In other words, they represent what Hollywood suspects women
everywhere really want. What, then, do the movies tell us about the
perfect Guy?
- He is the consummate straight man. He may react in an adorably
bemused way to the antics of the heroine or her wacky friends, but he
does not deliver the punch line.
- He's experienced. No virgins or loners, please; he's had other
girlfriends, whom he tends to trot before the heroine in a well-
meaning way. But they turn out to be vapid, or duplicitously evil,
and he comes to recognize the error of his ways within 90 minutes.
- He is supportive and wise. He can deliver the piercing observation
that spurs the heroine to action or onto a path of self-improvement.
("No more trying to be someone I'm not!" weeps Reese Witherspoon
in "Legally Blonde," and Luke Wilson says, "What if you're trying to
be someone you are?") Yet his own character may never develop beyond
his growing recognition of how wonderful the heroine truly is.
- He may occasionally throw a punch or two--in her defense, of
course.

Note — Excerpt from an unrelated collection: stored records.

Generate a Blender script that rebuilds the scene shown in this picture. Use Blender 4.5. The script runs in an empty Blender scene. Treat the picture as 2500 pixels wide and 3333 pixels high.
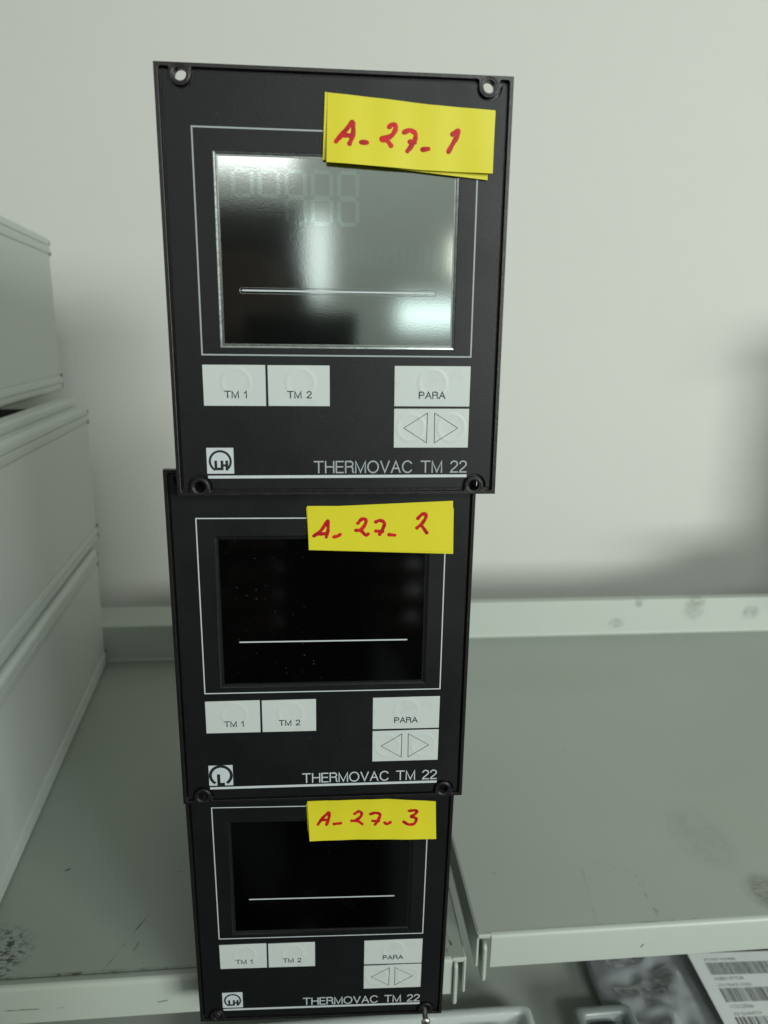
import bpy, bmesh, math, random
from mathutils import Vector, Matrix, noise
random.seed(7)
S = bpy.context.scene
C = S.collection
R = math.radians
Z0 = 0.290            # camera height above the left shelf deck
K = 0.001             # everything is measured in millimetres

# ------------------------------------------------------------------ camera
cam = bpy.data.cameras.new('camera')
co = bpy.data.objects.new('camera', cam); C.objects.link(co)
pitch, roll = 0.242727, -0.014117
M = Matrix.Rotation(-pitch, 3, 'X') @ Matrix.Rotation(roll, 3, 'Y')
cx, cy, cz = M.col[0], M.col[1], M.col[2]
m4 = Matrix.Identity(4)
for i in range(3):
    m4[i][0] = cx[i]; m4[i][1] = cz[i]; m4[i][2] = -cy[i]
m4[2][3] = Z0
co.matrix_world = m4
cam.sensor_fit = 'HORIZONTAL'; cam.sensor_width = 36
cam.lens = 2311.5/2500*36
cam.clip_start = 0.005; cam.clip_end = 50
cam.dof.use_dof = True; cam.dof.focus_distance = 0.262; cam.dof.aperture_fstop = 19
S.camera = co

# ------------------------------------------------------------------ light
W = bpy.data.worlds.new('World'); S.world = W; W.use_nodes = True
bg = W.node_tree.nodes['Background']
bg.inputs[0].default_value = (0.93, 1.0, 0.87, 1); bg.inputs[1].default_value = 0.21
def area(name, loc, target, sx, sy, power, col):
    l = bpy.data.lights.new(name, 'AREA'); l.shape = 'RECTANGLE'; l.size = sx; l.size_y = sy
    l.energy = power; l.color = col
    o = bpy.data.objects.new(name, l); C.objects.link(o); o.location = loc
    o.rotation_euler = (Vector(target) - Vector(loc)).to_track_quat('-Z', 'Y').to_euler()
    return o
area('area_lamp', (1.50, -1.35, Z0+0.22), (0.0, 0.40, 0.25), 0.78, 0.44, 33.5, (0.96, 1.0, 0.95))
area('area_lamp', (0.90, -1.55, Z0+0.95), (0.1, 0.7, 0.25), 0.8, 0.3, 11, (0.92, 1.0, 0.97))  # fill lamp, added to lighten the wall shadow on the right
# the far side of the room: an added lamp brightening the opposite wall for the reflections, and the bright panels seen in the displays
area('area_lamp', (0.5, -1.9, Z0+1.5), (0.4, -3.1, Z0+0.1), 1.6, 0.3, 17, (0.95, 1.0, 0.95))
area('light_strip', (0.25, -2.95, Z0+0.45), (0.0, 0.25, Z0), 0.10, 0.34, .21, (0.93, 1.0, 0.97))
area('light_strip', (0.80, -2.95, Z0+0.20), (0.0, 0.25, Z0), 0.34, 0.12, .4, (0.85, 1.0, 0.97))
area('light_strip', (0.95, -2.95, Z0+0.47), (0.0, 0.25, Z0), 0.12, 0.16, .25, (1.0, 1.0, 0.85))
area('light_strip', (-0.25, -2.9, Z0+1.0), (0.0, 0.25, Z0), 0.80, 0.40, 3.4, (1.0, .97, 0.95))
S.view_settings.view_transform = 'Standard'; S.view_settings.look = 'None'
S.view_settings.exposure = 0.19; S.view_settings.gamma = 1

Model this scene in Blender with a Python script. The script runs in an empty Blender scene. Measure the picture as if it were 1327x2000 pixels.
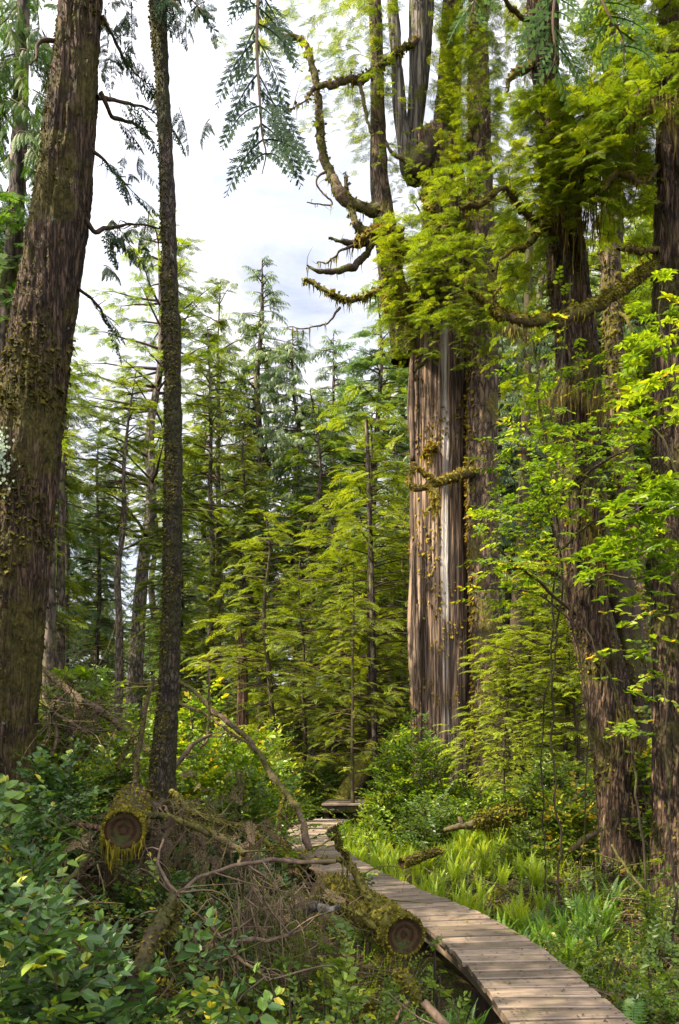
import bpy, math, numpy as np
from math import radians, pi, sin, cos
SC = bpy.context.scene
# ---------------------------------------------------------------- camera
CAM_H = 1.65
F = 1500.0            # focal length in photograph pixels (2000 px tall)
HORIZON = 1450.0
cam_d = bpy.data.cameras.new("camera"); cam = bpy.data.objects.new("camera", cam_d)
SC.collection.objects.link(cam); SC.camera = cam
cam.location = (0, 0, CAM_H); cam.rotation_euler = (radians(90), 0, 0)
cam_d.sensor_fit = 'VERTICAL'; cam_d.sensor_height = 36.0; cam_d.lens = 27.0
cam_d.shift_y = 0.225; cam_d.clip_start = 0.05; cam_d.clip_end = 6000
# ---------------------------------------------------------------- sun and sky
SUN_DIR = np.array([-0.66, -0.24, 0.78]); SUN_DIR /= np.linalg.norm(SUN_DIR)   # towards the sun
SUN_ELEV = math.asin(SUN_DIR[2]); SUN_AZ = math.atan2(SUN_DIR[0], SUN_DIR[1])
sun_d = bpy.data.lights.new("sun", 'SUN'); sun = bpy.data.objects.new("sun", sun_d)
SC.collection.objects.link(sun)
sun_d.energy = 5.0; sun_d.angle = radians(0.5); sun_d.color = (1.0, 0.88, 0.66)
from mathutils import Vector
sun.rotation_euler = Vector(-SUN_DIR).to_track_quat('-Z', 'Y').to_euler()
W = bpy.data.worlds.new("World"); SC.world = W; W.use_nodes = True
wn = W.node_tree; wn.nodes.clear()
def N(tree, typ, **kw):
    n = tree.nodes.new(typ)
    for k, v in kw.items():
        if k.startswith('i_'):
            n.inputs[k[2:].replace('_', ' ')].default_value = v
        else:
            setattr(n, k, v)
    return n
sky = N(wn, 'ShaderNodeTexSky', sky_type='NISHITA', sun_disc=False, sun_elevation=SUN_ELEV, sun_rotation=SUN_AZ, air_density=1.0, dust_density=1.5)
geo = N(wn, 'ShaderNodeTexCoord')
mp = N(wn, 'ShaderNodeMapping'); mp.inputs['Scale'].default_value = (1, 1, 2.0)
no = N(wn, 'ShaderNodeTexNoise'); no.inputs['Scale'].default_value = 3.2; no.inputs['Detail'].default_value = 9; no.inputs['Roughness'].default_value = 0.62
no.inputs['Distortion'].default_value = 0.4
cr = N(wn, 'ShaderNodeValToRGB'); cr.color_ramp.elements[0].position = 0.34; cr.color_ramp.elements[0].color = (.58, .58, .58, 1)
cr.color_ramp.elements[1].position = 0.56; cr.color_ramp.elements[1].color = (1, 1, 1, 1)
mx = N(wn, 'ShaderNodeMix', data_type='RGBA'); pass
bg = N(wn, 'ShaderNodeBackground'); bg.inputs['Strength'].default_value = 0.10
wo = N(wn, 'ShaderNodeOutputWorld')
L = wn.links.new
n2_ = N(wn, 'ShaderNodeTexNoise'); n2_.inputs['Scale'].default_value = 7.0; n2_.inputs['Detail'].default_value = 8; n2_.inputs['Roughness'].default_value = 0.6; n2_.inputs['Distortion'].default_value = .6
c2 = N(wn, 'ShaderNodeValToRGB'); c2.color_ramp.elements[0].position = .32; c2.color_ramp.elements[0].color = (.52, .53, .57, 1); c2.color_ramp.elements[1].position = .66; c2.color_ramp.elements[1].color = (1, 1, 1, 1)
sc_ = N(wn, 'ShaderNodeMix', data_type='RGBA', blend_type='MULTIPLY'); sc_.inputs[0].default_value = 1; sc_.inputs[7].default_value = (10.8, 10.6, 10.7, 1)
L(mp.outputs[0], n2_.inputs['Vector']); L(n2_.outputs['Fac'], c2.inputs['Fac']); L(c2.outputs['Color'], sc_.inputs[6]); 
gd = N(wn, 'ShaderNodeVectorMath', operation='DOT_PRODUCT'); gd.inputs[1].default_value = (-.42, -.62, .66); L(geo.outputs['Generated'], gd.inputs[0])
gm = N(wn, 'ShaderNodeMapRange', interpolation_type='SMOOTHSTEP'); gm.inputs['From Min'].default_value = -.25; gm.inputs['From Max'].default_value = .75; gm.inputs['To Min'].default_value = .37; gm.inputs['To Max'].default_value = 1.45; L(gd.outputs['Value'], gm.inputs['Value'])
gs = N(wn, 'ShaderNodeMix', data_type='RGBA', blend_type='MULTIPLY'); gs.inputs[0].default_value = 1; L(sc_.outputs[2], gs.inputs[6]); L(gm.outputs['Result'], gs.inputs[7]); L(gs.outputs[2], mx.inputs[7])
L(geo.outputs['Generated'], mp.inputs['Vector']); L(mp.outputs[0], no.inputs['Vector']); L(no.outputs['Fac'], cr.inputs['Fac'])
L(cr.outputs['Color'], mx.inputs[0]); L(sky.outputs['Color'], mx.inputs[6]); L(mx.outputs[2], bg.inputs['Color']); L(bg.outputs[0], wo.inputs['Surface'])
SC.view_settings.view_transform = 'Standard'; SC.view_settings.look = 'None'
SC.view_settings.exposure = 1.88; SC.view_settings.gamma = 1.0
SC.render.engine = 'CYCLES'
cy = SC.cycles
cy.max_bounces = 8; cy.diffuse_bounces = 5; cy.glossy_bounces = 2; cy.transmission_bounces = 5; cy.transparent_max_bounces = 4
cy.use_denoising = True
try:
    cy.denoiser = 'OPENIMAGEDENOISE'; cy.denoising_input_passes = 'RGB_ALBEDO_NORMAL'; cy.denoising_prefilter = 'ACCURATE'
except Exception: pass
cy.caustics_reflective = False; cy.caustics_refractive = False
cy.sample_clamp_indirect = 6

# ================================================================ numeric helpers
rng = np.random.default_rng(11)
def P(px, py, d):
    return np.array([(px - 663.5) / F * d, d, CAM_H + (HORIZON - py) / F * d])
def norm(v):
    v = np.asarray(v, float); return v / np.maximum(np.linalg.norm(v, axis=-1, keepdims=True), 1e-9)
def smooth(x): x = np.clip(x, 0, 1); return x * x * (3 - 2 * x)
def _hash(ix, iy, iz, s):
    h = (ix.astype(np.uint32) * np.uint32(374761393) + iy.astype(np.uint32) * np.uint32(668265263) + iz.astype(np.uint32) * np.uint32(2246822519) + np.uint32(s * 97531 + 17))
    h = (h ^ (h >> np.uint32(13))) * np.uint32(1274126177); h = h ^ (h >> np.uint32(16))
    return (h & np.uint32(0xffffff)).astype(np.float64) / 16777215.0
def vnoise(p, s=0):
    p = np.asarray(p, float); i = np.floor(p).astype(np.int64); f = p - i; f = f * f * (3 - 2 * f)
    x, y, z = i[..., 0], i[..., 1], i[..., 2]; fx, fy, fz = f[..., 0], f[..., 1], f[..., 2]
    r = 0
    for a in (0, 1):
        for b in (0, 1):
            for c in (0, 1):
                w = (fx if a else 1 - fx) * (fy if b else 1 - fy) * (fz if c else 1 - fz)
                r = r + w * _hash(x + a, y + b, z + c, s)
    return r
def fbm(p, o=3, s=0):
    p = np.asarray(p, float); r = 0; a = 1; t = 0
    for k in range(o):
        r = r + a * vnoise(p * 2 ** k, s + k); t += a; a *= .5
    return r / t
class T:
    """quads with a material index per face and a 0..1 tint per vertex"""
    def __init__(s, V, Fq, m=None, a=None):
        s.V = np.asarray(V, float).reshape(-1, 3); s.F = np.asarray(Fq, np.int64).reshape(-1, 4)
        s.m = np.zeros(len(s.F), np.int32) if m is None else (np.full(len(s.F), m, np.int32) if np.isscalar(m) else np.asarray(m, np.int32))
        s.a = np.full(len(s.V), .5) if a is None else (np.full(len(s.V), float(a)) if np.isscalar(a) else np.asarray(a, float))
def join(ts):
    ts = [t for t in ts if t is not None and len(t.V)]
    if not ts: return T(np.zeros((0, 3)), np.zeros((0, 4)))
    o = np.cumsum([0] + [len(t.V) for t in ts[:-1]])
    return T(np.concatenate([t.V for t in ts]), np.concatenate([t.F + k for t, k in zip(ts, o)]), np.concatenate([t.m for t in ts]), np.concatenate([t.a for t in ts]))
def place(t, M, O, r=None, var=.12):
    n = len(O); k = len(t.V)
    V = np.einsum('nij,kj->nki', M, t.V) + O[:, None, :]
    Fq = (t.F[None] + (np.arange(n) * k)[:, None, None]).reshape(-1, 4)
    a = np.tile(t.a, n) if r is None else np.clip(r[:, None] + (t.a[None] - .5) * var * 2, 0, 1).reshape(-1)
    return T(V.reshape(-1, 3), Fq, np.tile(t.m, n), a)
def place_any(tl, M, O, r=None, var=.12):
    k = rng.integers(0, len(tl), len(O)); out = []
    for i, t in enumerate(tl):
        s = k == i
        if s.any(): out.append(place(t, M[s], O[s], None if r is None else r[s], var))
    return join(out)
def frames(d, up, scale, roll=0):
    """columns: axis, side, normal"""
    d = norm(d); up = np.broadcast_to(np.asarray(up, float), d.shape)
    s = norm(np.cross(up, d)); n = np.cross(d, s)
    if np.any(roll):
        c, q = np.cos(roll)[:, None], np.sin(roll)[:, None]; s, n = s * c + n * q, n * c - s * q
    sc = np.asarray(scale, float)
    if sc.ndim == 0: sc = np.full(len(d), float(sc))
    if sc.ndim == 1: sc = np.stack([sc, sc, sc], 1)
    return np.stack([d * sc[:, :1], s * sc[:, 1:2], n * sc[:, 2:3]], 2)
def spline(pts, step):
    pts = np.asarray(pts, float)
    if len(pts) == 2: pts = np.array([pts[0], pts[0] * .5 + pts[1] * .5, pts[1]])
    e = np.vstack([2 * pts[0] - pts[1], pts, 2 * pts[-1] - pts[-2]]); out = []
    for i in range(1, len(e) - 2):
        a, b, c, d = e[i - 1], e[i], e[i + 1], e[i + 2]
        n = max(1, int(np.ceil(np.linalg.norm((c - b)[:3]) / step)))
        t = np.arange(n)[:, None] / n
        out.append(.5 * ((2 * b) + (c - a) * t + (2 * a - 5 * b + 4 * c - d) * t * t + (3 * b - a - 3 * c + d) * t ** 3))
    out.append(e[-2][None]); return np.vstack(out)
def tube(pts, rad, seg=8, step=.05, m=0, a=.5, disp=None, wob=0, cap=0, seed=0, mid=None):
    """pts (n,3), rad (n,) along; disp(pos, nrm, theta) -> metres outwards"""
    pr = spline(np.hstack([np.asarray(pts, float), np.asarray(rad, float)[:, None]]), step)
    c, r = pr[:, :3].copy(), np.maximum(pr[:, 3], .0006)
    if wob:
        q = c * (1.0 / max(step * 4, .05)); w = np.stack([fbm(q, 2, seed + k) - .5 for k in range(3)], 1); e = np.minimum(1, np.minimum(np.arange(len(c)), 4) / 4)
        c += w * wob * 2 * e[:, None]
    t = norm(np.gradient(c, axis=0)) if len(c) > 1 else np.array([[0, 0, 1.]])
    ref = np.array([0, 1., 0]) if abs(t[0][2]) > .6 else np.array([0, 0, 1.])
    u = norm(np.cross(t[0], ref)); U = np.empty_like(c)
    for i in range(len(c)):
        u = u - t[i] * (u @ t[i]); u = u / (np.linalg.norm(u) + 1e-9); U[i] = u
    B = np.cross(t, U); th = np.arange(seg) / seg * 2 * pi
    nrm = U[:, None] * np.cos(th)[None, :, None] + B[:, None] * np.sin(th)[None, :, None]
    V = c[:, None] + nrm * r[:, None, None]
    if disp is not None: V = V + nrm * disp(V, nrm, th[None, :] + 0 * r[:, None])[..., None]
    n = len(c); V = V.reshape(-1, 3); i = np.arange(n - 1)[:, None] * seg; j = np.arange(seg)[None]; k = (j + 1) % seg
    Fq = np.stack([i + j, i + k, i + seg + k, i + seg + j], -1).reshape(-1, 4)
    mi = np.full(len(Fq), m, np.int32); av = np.full(len(V), a, float)
    if cap:
        for e, base in ((0, 0), (1, (n - 1) * seg)):
            if cap & (1 << e):
                V = np.vstack([V, c[-1 if e else 0][None]]); ci = len(V) - 1; av = np.append(av, a)
                jj = np.arange(0, seg, 2)
                q = np.stack([np.full(len(jj), ci), base + (jj + (0 if e else 2)) % seg, base + (jj + 1) % seg, base + (jj + (2 if e else 0)) % seg], 1)
                Fq = np.vstack([Fq, q]); mi = np.append(mi, np.full(len(q), m if e == 0 or mid is None else mid, np.int32))
    return T(V, Fq, mi, av)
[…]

But he never really kicks anyone's butt.
Finally, he doesn't have a whole lot of--how can we put this?--
edge. Edge apparently makes for a bad boyfriend. Consider the
brothers Wilson. With his sweet, earnest squint, Luke has logged time
as on-screen boyfriend to Barrymore ("Home Fries") and Diaz
("Charlie's Angels") and Witherspoon. Whereas his brother Owen zoomed
straight to action and comedic leads without ever playing a
boyfriend, his stoner drawl, bar-fight nose and willfully bad haircut
sending a strong subliminal message to the women of America: not
relationship material.
But, ahhh, Michael Vartan. "I would have agreed to anything to get
you to move in here," he murmurs to Lopez. His shirt is back on at
this point. But the soulful gaze, the crinkly smile--they never
waver.
"This isn't my world anymore," he tells her when she's humiliated in
front of his mother's hoity-toity friends. "You're my world." He is,
indeed, perfect.
Pity they don't put him in any of the interesting scenes.